Monday, May 07, 2012

Spot Controversy? A Low Profile May Be Your Best Strategy

If you’ve been on the receiving end of emails and phone calls threatening protests and boycotts of your station because of allegedly controversial spots, it’s easy to envision the worst and want to respond on air with a disclaimer or something similar.

But assuming we’re talking about spots and not something grossly offensive your talent did or said (you need to take immediate action), taking a low profile may be your best strategy. Here are three reasons why:

  1. Many listeners listen with half an ear and will miss the message entirely unless you draw attention to it.
  2. Your target demo might not be offended at all; complaints may be coming from people you’re not targeting or from people who don’t even listen but have been encouraged by other non-listeners to make negative comments. 
  3. Your particular ratings math could suggest little or no impact on your numbers.

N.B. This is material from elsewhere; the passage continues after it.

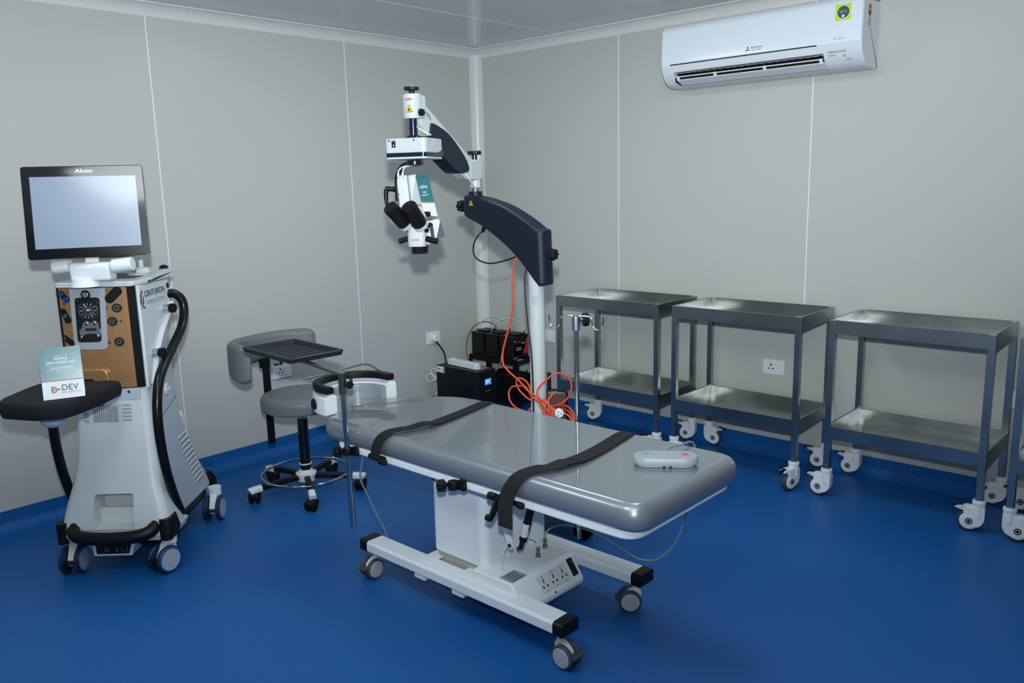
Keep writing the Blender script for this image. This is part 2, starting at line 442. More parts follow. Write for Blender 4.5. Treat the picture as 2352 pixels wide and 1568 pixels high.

While it’s easy to imagine hundreds of people stopping listening, consider that a meter may represent 1500-2000 individuals making the value of a single meter significantly greater than the number of people claiming to be offended.
Instead of taking on-air action, draft a short, thoughtful and sincere statement with your GM so staffers will have a single, appropriate response should they be confronted.

No one wants a spot controversy (of course you can say “no” to a buy – see this week’s poll at Sales Café). But if you get one, be prepared to tell your side of the story – off the air.